On Thu, 3 Sep 2020 19:27:24 -0700
Karkala Hegde <khegde at usc.edu> wrote:

> Hi Chris,
> Thanks for your answer. I followed the same instructions you
> mentioned and tried writing the samples to a wave file, I assume I
> can create the buffer like so:
>     int test_buffer[1024];
> and then populate it using the code you provided.
> 
> You mentioned that if we concatenated all the samples from each frame
> and played at normal speed it would sound the same. How do you
> convert the single dimension buffer array to a 2 channel stereo wav
> file (or two wav files, one for each channel)?

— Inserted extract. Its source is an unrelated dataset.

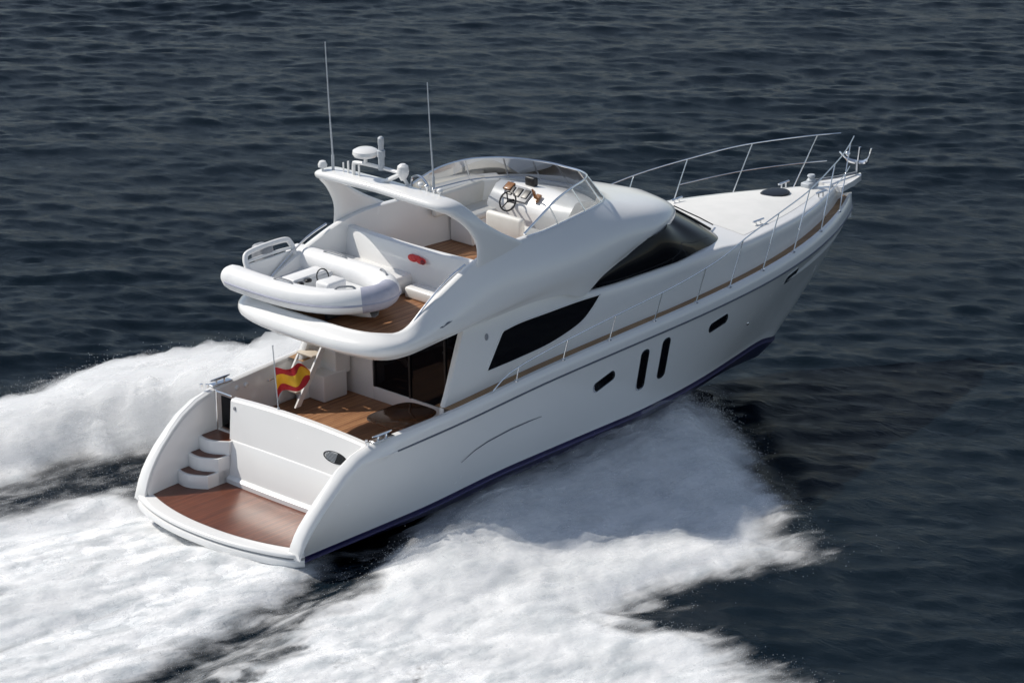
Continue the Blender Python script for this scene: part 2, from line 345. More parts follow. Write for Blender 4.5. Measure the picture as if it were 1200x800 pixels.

Normally audio is stored with interleaved channels, meaning the samples
for each channel follow consecutively.

buffer[0] | buffer[1] | buffer[2] | buffer[3] | ...
--------------------------------------------------
  Left-0  |  Right-0  |   Left-1  |  Right-1  | ...


This is how the loopback extension gives the audio. So if you have a
16-bit stereo sound stored in a

   short buffer[1024];

then to access sample 'n' of channel 'm', you would do

   buffer[n*2 + m]

where '2' can be replaced with the number of channels if different. You
can alternatively declare a multidimensional array as long as the
channel count is fixed:

   short stereo_buffer[512][2];
   ...
   stereo_buffer[n][m]

but that can only work if the channel count is known at compile time.
It won't work correctly if you get mono or other non-stereo data.

To concatenate interleaved audio buffers, just copy all the bytes
from each buffer as-is one after the other. The last channel's last
sample from the first buffer will be followed by the first channel's
first sample from the second buffer, which is correct.